Bog standard


They no longer make toilets in New Zealand. In fact, we don’t seem to manufacture very much at all anymore.
We’d rather bring in cheap stuff from Asia, because it only lasts for a year or so and then we can go out and buy nice new stuff again. Makes sense — not.
And whoever invented plastic plumbing fittings that look like chromed metal has a lot to answer for. I suspect the car industry is responsible for this bit of our throwaway culture.

I can remember specifying toilets back when the only cisterns available were those cheap plastic jobs that screwed to the plasterboard. They had a little chrome lever control and a very inelegant flush pipe down to your choice of pan. Although P traps or S traps were about the only options available. White or nothing, of course.
Recently I renovated our bathroom, and decided that we should put in one of those fancy European models. The one we chose looks a bit like an egg with the top and bottom cut off.
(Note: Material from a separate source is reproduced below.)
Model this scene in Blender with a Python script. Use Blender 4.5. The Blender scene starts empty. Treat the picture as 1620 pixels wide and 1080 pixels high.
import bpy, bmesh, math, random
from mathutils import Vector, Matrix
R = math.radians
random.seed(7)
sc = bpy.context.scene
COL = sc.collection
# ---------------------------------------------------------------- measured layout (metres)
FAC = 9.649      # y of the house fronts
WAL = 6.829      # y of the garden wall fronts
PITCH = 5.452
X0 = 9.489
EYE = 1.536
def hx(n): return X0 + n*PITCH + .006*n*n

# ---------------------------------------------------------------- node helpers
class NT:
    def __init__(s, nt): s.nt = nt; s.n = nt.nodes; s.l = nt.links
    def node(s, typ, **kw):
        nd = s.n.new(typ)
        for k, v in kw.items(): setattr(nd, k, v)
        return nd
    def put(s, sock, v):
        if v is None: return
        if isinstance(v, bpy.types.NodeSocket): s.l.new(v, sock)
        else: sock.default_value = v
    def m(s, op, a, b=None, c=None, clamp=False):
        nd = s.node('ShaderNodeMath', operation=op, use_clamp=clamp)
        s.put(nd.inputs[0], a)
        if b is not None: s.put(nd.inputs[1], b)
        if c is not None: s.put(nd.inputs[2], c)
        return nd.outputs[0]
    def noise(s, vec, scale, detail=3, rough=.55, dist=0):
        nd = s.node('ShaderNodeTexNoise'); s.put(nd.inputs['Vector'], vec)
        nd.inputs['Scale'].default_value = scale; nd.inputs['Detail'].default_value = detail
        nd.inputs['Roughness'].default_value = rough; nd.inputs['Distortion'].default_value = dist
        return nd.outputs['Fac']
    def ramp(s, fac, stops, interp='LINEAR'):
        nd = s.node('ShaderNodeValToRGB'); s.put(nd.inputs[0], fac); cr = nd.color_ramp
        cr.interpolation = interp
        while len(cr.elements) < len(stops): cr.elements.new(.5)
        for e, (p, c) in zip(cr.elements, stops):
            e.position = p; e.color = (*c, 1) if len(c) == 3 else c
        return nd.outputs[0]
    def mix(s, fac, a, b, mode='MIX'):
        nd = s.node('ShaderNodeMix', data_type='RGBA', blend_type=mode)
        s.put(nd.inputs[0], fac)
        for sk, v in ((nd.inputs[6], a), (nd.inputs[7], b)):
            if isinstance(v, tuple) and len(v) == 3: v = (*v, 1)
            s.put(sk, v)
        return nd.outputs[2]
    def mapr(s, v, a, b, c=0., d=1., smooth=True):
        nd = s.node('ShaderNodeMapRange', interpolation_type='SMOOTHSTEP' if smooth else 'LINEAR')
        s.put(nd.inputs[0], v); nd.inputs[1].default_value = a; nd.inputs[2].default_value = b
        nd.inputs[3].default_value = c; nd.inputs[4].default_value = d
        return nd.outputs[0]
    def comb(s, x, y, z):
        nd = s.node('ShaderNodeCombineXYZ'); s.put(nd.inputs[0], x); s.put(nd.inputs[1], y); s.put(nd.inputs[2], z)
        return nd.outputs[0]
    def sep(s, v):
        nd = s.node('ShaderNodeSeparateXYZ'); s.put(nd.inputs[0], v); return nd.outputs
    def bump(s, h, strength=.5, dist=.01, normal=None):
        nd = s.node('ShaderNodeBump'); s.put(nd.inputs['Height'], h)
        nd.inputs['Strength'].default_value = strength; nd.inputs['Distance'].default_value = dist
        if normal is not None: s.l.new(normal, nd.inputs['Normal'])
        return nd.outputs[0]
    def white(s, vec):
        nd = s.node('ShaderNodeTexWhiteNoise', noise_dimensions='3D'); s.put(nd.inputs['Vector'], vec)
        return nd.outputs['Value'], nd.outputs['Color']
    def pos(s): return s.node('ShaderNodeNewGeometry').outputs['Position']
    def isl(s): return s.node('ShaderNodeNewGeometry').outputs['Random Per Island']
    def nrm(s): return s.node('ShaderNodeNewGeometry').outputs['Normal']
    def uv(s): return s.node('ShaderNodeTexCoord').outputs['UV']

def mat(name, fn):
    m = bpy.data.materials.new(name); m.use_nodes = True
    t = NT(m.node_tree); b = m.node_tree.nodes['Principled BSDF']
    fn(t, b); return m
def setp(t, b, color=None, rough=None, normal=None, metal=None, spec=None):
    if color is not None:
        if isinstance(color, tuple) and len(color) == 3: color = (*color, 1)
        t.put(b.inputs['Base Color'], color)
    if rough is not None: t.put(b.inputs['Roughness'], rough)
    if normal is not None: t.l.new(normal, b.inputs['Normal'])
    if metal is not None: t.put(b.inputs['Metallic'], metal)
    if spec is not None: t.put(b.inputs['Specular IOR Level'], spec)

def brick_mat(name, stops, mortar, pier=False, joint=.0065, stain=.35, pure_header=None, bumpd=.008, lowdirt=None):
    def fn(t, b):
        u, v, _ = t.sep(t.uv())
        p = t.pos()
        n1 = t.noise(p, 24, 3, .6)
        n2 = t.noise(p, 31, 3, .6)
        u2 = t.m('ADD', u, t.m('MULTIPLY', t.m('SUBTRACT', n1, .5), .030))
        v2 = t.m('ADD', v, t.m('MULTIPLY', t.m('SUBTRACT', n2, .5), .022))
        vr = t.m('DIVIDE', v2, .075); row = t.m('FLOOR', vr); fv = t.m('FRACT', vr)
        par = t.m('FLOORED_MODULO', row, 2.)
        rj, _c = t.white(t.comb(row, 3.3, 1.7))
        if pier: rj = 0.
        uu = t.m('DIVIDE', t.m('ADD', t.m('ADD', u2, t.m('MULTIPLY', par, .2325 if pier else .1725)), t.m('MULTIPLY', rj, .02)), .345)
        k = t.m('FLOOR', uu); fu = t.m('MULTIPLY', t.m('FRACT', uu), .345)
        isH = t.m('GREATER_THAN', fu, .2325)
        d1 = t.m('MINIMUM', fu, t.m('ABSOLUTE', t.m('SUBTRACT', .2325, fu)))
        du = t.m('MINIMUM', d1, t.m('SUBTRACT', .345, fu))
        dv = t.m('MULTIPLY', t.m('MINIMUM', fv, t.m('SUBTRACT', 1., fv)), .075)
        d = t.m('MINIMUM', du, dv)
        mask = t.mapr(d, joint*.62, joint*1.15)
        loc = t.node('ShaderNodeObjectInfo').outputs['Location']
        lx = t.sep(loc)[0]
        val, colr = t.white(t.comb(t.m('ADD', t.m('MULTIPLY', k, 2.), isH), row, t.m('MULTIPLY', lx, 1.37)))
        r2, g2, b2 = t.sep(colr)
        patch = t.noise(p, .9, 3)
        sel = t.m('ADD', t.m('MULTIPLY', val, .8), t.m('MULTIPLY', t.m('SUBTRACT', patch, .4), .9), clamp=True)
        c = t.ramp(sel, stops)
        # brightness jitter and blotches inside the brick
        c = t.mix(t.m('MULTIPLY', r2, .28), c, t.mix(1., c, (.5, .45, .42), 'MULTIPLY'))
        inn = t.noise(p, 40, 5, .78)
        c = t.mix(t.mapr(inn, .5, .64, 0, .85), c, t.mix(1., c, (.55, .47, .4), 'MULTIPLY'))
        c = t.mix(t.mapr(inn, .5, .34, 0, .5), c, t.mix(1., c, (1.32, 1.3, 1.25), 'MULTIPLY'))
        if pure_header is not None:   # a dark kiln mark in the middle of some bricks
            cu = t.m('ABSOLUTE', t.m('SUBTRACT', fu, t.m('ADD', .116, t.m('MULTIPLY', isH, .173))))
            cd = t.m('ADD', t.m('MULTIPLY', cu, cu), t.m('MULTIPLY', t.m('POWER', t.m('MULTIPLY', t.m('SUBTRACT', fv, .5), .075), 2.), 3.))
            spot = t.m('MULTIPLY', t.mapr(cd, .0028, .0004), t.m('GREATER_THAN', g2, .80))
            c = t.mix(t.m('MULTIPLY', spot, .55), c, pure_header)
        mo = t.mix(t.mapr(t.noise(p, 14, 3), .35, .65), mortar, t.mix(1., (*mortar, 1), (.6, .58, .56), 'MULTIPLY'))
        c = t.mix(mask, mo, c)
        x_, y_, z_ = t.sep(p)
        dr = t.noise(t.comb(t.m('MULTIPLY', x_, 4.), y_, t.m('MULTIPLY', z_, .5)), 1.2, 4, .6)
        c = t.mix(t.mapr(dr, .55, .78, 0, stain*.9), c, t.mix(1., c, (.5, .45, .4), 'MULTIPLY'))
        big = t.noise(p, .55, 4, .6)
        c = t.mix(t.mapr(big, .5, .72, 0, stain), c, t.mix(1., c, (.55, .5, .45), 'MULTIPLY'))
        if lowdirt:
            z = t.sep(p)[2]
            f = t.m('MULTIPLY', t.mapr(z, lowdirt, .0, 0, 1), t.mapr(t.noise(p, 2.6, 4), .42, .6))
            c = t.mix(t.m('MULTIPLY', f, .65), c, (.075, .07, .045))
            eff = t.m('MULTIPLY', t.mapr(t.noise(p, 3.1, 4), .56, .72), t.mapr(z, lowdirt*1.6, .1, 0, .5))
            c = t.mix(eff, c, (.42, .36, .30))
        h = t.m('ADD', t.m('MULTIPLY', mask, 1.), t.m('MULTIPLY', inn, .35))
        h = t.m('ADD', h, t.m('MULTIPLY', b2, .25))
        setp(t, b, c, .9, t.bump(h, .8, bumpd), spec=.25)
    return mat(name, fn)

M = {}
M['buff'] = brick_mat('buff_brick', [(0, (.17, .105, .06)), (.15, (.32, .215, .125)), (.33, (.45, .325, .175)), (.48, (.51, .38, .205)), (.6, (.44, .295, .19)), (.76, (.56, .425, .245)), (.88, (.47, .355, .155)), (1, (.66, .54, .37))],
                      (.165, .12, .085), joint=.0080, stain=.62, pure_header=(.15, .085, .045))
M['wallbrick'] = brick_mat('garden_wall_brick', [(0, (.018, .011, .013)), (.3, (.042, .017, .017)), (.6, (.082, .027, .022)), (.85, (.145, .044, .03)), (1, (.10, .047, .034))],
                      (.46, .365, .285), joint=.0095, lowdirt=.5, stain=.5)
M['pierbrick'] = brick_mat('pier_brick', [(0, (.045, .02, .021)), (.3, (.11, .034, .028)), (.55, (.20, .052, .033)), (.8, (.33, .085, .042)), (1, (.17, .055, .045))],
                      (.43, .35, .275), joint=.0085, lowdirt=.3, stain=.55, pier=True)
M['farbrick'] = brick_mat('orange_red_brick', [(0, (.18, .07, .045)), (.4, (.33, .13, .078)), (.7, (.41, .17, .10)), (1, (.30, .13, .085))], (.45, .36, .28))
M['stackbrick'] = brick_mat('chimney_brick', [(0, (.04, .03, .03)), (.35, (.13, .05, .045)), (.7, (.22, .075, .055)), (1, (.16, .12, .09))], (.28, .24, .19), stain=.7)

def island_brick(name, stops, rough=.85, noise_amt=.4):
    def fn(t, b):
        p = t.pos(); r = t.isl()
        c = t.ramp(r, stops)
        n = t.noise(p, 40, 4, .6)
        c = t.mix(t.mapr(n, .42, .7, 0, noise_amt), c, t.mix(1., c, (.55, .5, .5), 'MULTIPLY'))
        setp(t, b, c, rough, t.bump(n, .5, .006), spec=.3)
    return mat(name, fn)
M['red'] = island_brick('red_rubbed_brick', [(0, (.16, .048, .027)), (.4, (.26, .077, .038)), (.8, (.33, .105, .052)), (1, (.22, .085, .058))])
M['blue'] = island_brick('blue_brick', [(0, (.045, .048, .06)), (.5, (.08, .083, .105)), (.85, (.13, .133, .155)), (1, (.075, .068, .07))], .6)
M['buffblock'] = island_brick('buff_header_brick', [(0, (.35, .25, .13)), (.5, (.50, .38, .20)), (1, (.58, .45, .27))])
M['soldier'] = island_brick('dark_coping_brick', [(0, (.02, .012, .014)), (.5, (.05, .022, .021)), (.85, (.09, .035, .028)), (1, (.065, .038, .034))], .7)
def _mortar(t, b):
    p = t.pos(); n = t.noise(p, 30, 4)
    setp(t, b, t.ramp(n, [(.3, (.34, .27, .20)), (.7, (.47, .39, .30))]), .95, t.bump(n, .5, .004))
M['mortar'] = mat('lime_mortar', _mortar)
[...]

Soft closing lid, concealed cistern and dual flush controls.

I must say, whoever decided that toilet seats should be square rather than oval has a lot to answer for. Looks great, but feels decidedly uncomfortable.
Having travelled a bit recently, I noticed that countries are often defined by the toilet pans they put in their hotels. We import all ours so we can choose whatever we want, but we still tend to put bog standard jobs in our hotels and motels.

In Australia, where they still manufacture toilets, their toilet pans also haven’t changed much from the original British models devised by Sir Thomas Crapper. White pan, white oval seat, wall-mounted white cistern, and that’s about it.
The North American toilets tend to be a bit ornate and, like their meals, very big and bulky. They also have a most unusual way of flushing. After you press the button or the lever control the water level in the pan rises disconcertingly until close to overflowing, before retreating and then disappearing with a rush.

While standard European toilets are finally taking over from the old “two footprint and a hole” jobs through most of the Far East, Japan is another matter entirely.
The French may have invented the bidet, but their approach of having two separate pans leaves a lot to be desired. How do you elegantly get from the loo to the bidet for that final clean and polish?

Can’t be done. In Japan, it’s all in one. The lid closes automatically after use, so no more complaints about men leaving the seat up. And that’s just for starters. The range of options is mind-boggling:
• A heated seat, with full temperature control.
• Warm water sprays, front and rear.
• And no more toilet paper — you just press a button to experience a warm (and dry) glow from down below.

So while you may struggle to turn around, or avoid bumping your head in most Japanese hotel bathrooms, the toilets are what can only be described as magnificent.
Must be something to do with all that tofu they eat.